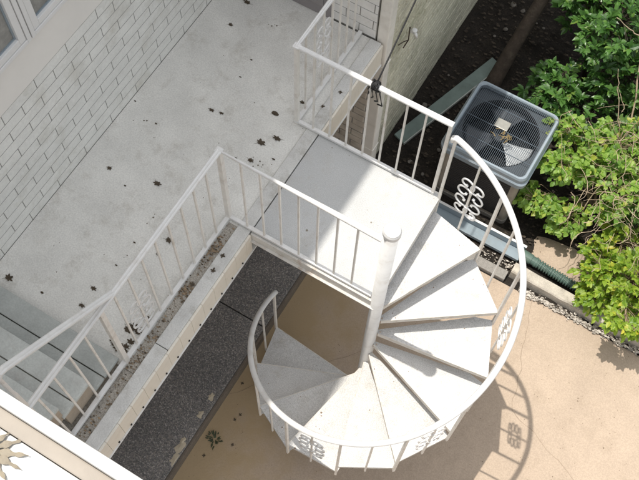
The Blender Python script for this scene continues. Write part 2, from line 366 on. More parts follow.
# balcony slab, coping strip, fascia
MB().box((XW+.002, -1.262, H-.16), (-1.103, 1.848, H), 0).build('balcony_floor', 'floor_paint', house)
MB().box((XW+.002, -6, H-.16), (-1.16, -1.264, H-.003), 0).build('balcony_floor', 'gutter_grime', house)
MB().box((-1.159, -4.0, H-.16), (-1.103, -1.264, H-.001), 0).build('balcony_ledge', 'gutter_grime', house)
cop = MB()
for a, b_ in ((-4.0, -1.02), (-1.016, -.006), (-.003, .913), (.916, 1.846)):
    cop.box((-1.101, a, H-.16), (XE-.009, b_, H+.010), .006)
cop.build('coping', 'coping_paint', house)
# grimy gutter line between the railing foot and the coping
MB().box((-1.172, -1.262, H-.01), (-1.1025, -.03, H+.002)).build('grime_strip', 'gutter_grime', house)
def fascia(y, y_end):
    f = MB()
    while y < y_end-.01:
        y2 = min(y+.1345, y_end); f.box((XE-.0085, y+.0008, H-.245), (XE+.008, y2-.0008, H-.004), .0015); y = y2
    return f.build('fascia', 'cream_paint', house)
fascia(.945, 1.845)
fas = fascia(-4.0, -.034)
MB().box((XE-.03, -4, H-.262), (XE+.016, 1.845, H-.2455), .003).build('drip_edge', 'rail_paint', house)
y = -1.648-.1345*4
while y < -.06:
    sc = MB(); sc.lathe([(.001, 0), (.008, .001), (.006, .008), (.002, .010)], (0, 0, 0), 8)
    bmesh.ops.rotate(sc.bm, verts=sc.bm.verts[:], cent=(0, 0, 0), matrix=Matrix.Rotation(math.pi/2, 3, 'Y'))
    bmesh.ops.translate(sc.bm, verts=sc.bm.verts[:], vec=(XE+.008, y, H-.222)); y += .1345
    sc.build('screw', 'dark_spot', fas)
# wall under the balcony
lw = MB(); brick_face(lw, (XW+.0, -4, .152), (0, 1, 0), (1, 0, 0), 5.8, 1.88, .268, .094, .010, .012)
lw.build('lower_brick', 'low_brick', house)

# ------------------------------------------------------------------ brick wing at the end of the balcony
wing = thing('brick_wing', 'brick wing closing the balcony, its side wall mossy down to dark soil', 'house wing', (-1.05, 1.86, 0))
XS = -1.065; YF = 1.862; WT = 4.25
MB().box((XW-.3, YF, -.05), (XS, 9, WT)).build('wall_core', 'mortar', wing)
MB().box((XW-.4, YF-.03, WT+.001), (XS+.03, 9, WT+.05), .005).build('roof', 'roof_felt', wing)
pb = MB(); brick_face(pb, (-1.45, YF, H+.006), (1, 0, 0), (0, -1, 0), 1.45+XS+.0, WT-H-.01, .235, .0935, .008, .005)
pb.build('brick_pier', 'pier_brick', wing)
pl = MB(); brick_face(pl, (-1.9, YF, 0), (1, 0, 0), (0, -1, 0), 1.9+XS, H-.18, .235, .0935, .011, .012)
pl.build('lower_brick', 'low_brick', wing)
ms = MB(); brick_face(ms, (XS, YF+.02, -.02), (0, 1, 0), (1, 0, 0), 6.5, WT, .235, .0755, .008, .011)
ms.build('mossy_wall', 'moss_brick', wing)
d_ = MB().box((-2.30, YF-.02, H+.004), (-1.452, YF-.001, H+2.0), .004).build('door', 'taupe_paint', wing)
MB().box((-2.24, YF-.032, H+.12), (-1.52, YF-.0205, H+.9), .005).build('door_panel', 'taupe_paint', d_)
# square corner downspout
ds = MB().box((-1.055, 1.862, .02), (-.962, 1.968, 3.9), .010).build('downspout', 'spout_paint', wing)
for z in (.6, 1.9, 3.2): MB().box((-1.06, 1.858, z), (-.958, 1.972, z+.03), .003).build('strap', 'spout_paint', ds)
sp = MB().tube([(XS+.005, 2.533, 1.60), (XS+.06, 2.533, 1.60)], .012, 10).tube([(XS+.05, 2.533, 1.605), (XS+.075, 2.533, 1.59), (XS+.082, 2.533, 1.555)], .014, 10)
sp.lathe([(.004, 0), (.024, .002), (.026, .008), (.020, .012), (.004, .013)], (XS+.055, 2.533, 1.628), 12)
sp.build('tap', 'frame_paint', wing, smooth=True)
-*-
▶ **GIVEN INSTRUCTION**
Omit every picture, then reproduce the rest of the listing exactly.

▶ **RESPONSE TO THE EXERCISE**
The Blender Python script for this scene continues. Write part 2, from line 366 on. More parts follow.
# balcony slab, coping strip, fascia
MB().box((XW+.002, -1.262, H-.16), (-1.103, 1.848, H), 0).build('balcony_floor', 'floor_paint', house)
MB().box((XW+.002, -6, H-.16), (-1.16, -1.264, H-.003), 0).build('balcony_floor', 'gutter_grime', house)
MB().box((-1.159, -4.0, H-.16), (-1.103, -1.264, H-.001), 0).build('balcony_ledge', 'gutter_grime', house)
cop = MB()
for a, b_ in ((-4.0, -1.02), (-1.016, -.006), (-.003, .913), (.916, 1.846)):
    cop.box((-1.101, a, H-.16), (XE-.009, b_, H+.010), .006)
cop.build('coping', 'coping_paint', house)
# grimy gutter line between the railing foot and the coping
MB().box((-1.172, -1.262, H-.01), (-1.1025, -.03, H+.002)).build('grime_strip', 'gutter_grime', house)
def fascia(y, y_end):
    f = MB()
    while y < y_end-.01:
        y2 = min(y+.1345, y_end); f.box((XE-.0085, y+.0008, H-.245), (XE+.008, y2-.0008, H-.004), .0015); y = y2
    return f.build('fascia', 'cream_paint', house)
fascia(.945, 1.845)
fas = fascia(-4.0, -.034)
MB().box((XE-.03, -4, H-.262), (XE+.016, 1.845, H-.2455), .003).build('drip_edge', 'rail_paint', house)
y = -1.648-.1345*4
while y < -.06:
    sc = MB(); sc.lathe([(.001, 0), (.008, .001), (.006, .008), (.002, .010)], (0, 0, 0), 8)
    bmesh.ops.rotate(sc.bm, verts=sc.bm.verts[:], cent=(0, 0, 0), matrix=Matrix.Rotation(math.pi/2, 3, 'Y'))
    bmesh.ops.translate(sc.bm, verts=sc.bm.verts[:], vec=(XE+.008, y, H-.222)); y += .1345
    sc.build('screw', 'dark_spot', fas)
# wall under the balcony
lw = MB(); brick_face(lw, (XW+.0, -4, .152), (0, 1, 0), (1, 0, 0), 5.8, 1.88, .268, .094, .010, .012)
lw.build('lower_brick', 'low_brick', house)

# ------------------------------------------------------------------ brick wing at the end of the balcony
wing = thing('brick_wing', 'brick wing closing the balcony, its side wall mossy down to dark soil', 'house wing', (-1.05, 1.86, 0))
XS = -1.065; YF = 1.862; WT = 4.25
MB().box((XW-.3, YF, -.05), (XS, 9, WT)).build('wall_core', 'mortar', wing)
MB().box((XW-.4, YF-.03, WT+.001), (XS+.03, 9, WT+.05), .005).build('roof', 'roof_felt', wing)
pb = MB(); brick_face(pb, (-1.45, YF, H+.006), (1, 0, 0), (0, -1, 0), 1.45+XS+.0, WT-H-.01, .235, .0935, .008, .005)
pb.build('brick_pier', 'pier_brick', wing)
pl = MB(); brick_face(pl, (-1.9, YF, 0), (1, 0, 0), (0, -1, 0), 1.9+XS, H-.18, .235, .0935, .011, .012)
pl.build('lower_brick', 'low_brick', wing)
ms = MB(); brick_face(ms, (XS, YF+.02, -.02), (0, 1, 0), (1, 0, 0), 6.5, WT, .235, .0755, .008, .011)
ms.build('mossy_wall', 'moss_brick', wing)
d_ = MB().box((-2.30, YF-.02, H+.004), (-1.452, YF-.001, H+2.0), .004).build('door', 'taupe_paint', wing)
MB().box((-2.24, YF-.032, H+.12), (-1.52, YF-.0205, H+.9), .005).build('door_panel', 'taupe_paint', d_)
# square corner downspout
ds = MB().box((-1.055, 1.862, .02), (-.962, 1.968, 3.9), .010).build('downspout', 'spout_paint', wing)
for z in (.6, 1.9, 3.2): MB().box((-1.06, 1.858, z), (-.958, 1.972, z+.03), .003).build('strap', 'spout_paint', ds)
sp = MB().tube([(XS+.005, 2.533, 1.60), (XS+.06, 2.533, 1.60)], .012, 10).tube([(XS+.05, 2.533, 1.605), (XS+.075, 2.533, 1.59), (XS+.082, 2.533, 1.555)], .014, 10)
sp.lathe([(.004, 0), (.024, .002), (.026, .008), (.020, .012), (.004, .013)], (XS+.055, 2.533, 1.628), 12)
sp.build('tap', 'frame_paint', wing, smooth=True)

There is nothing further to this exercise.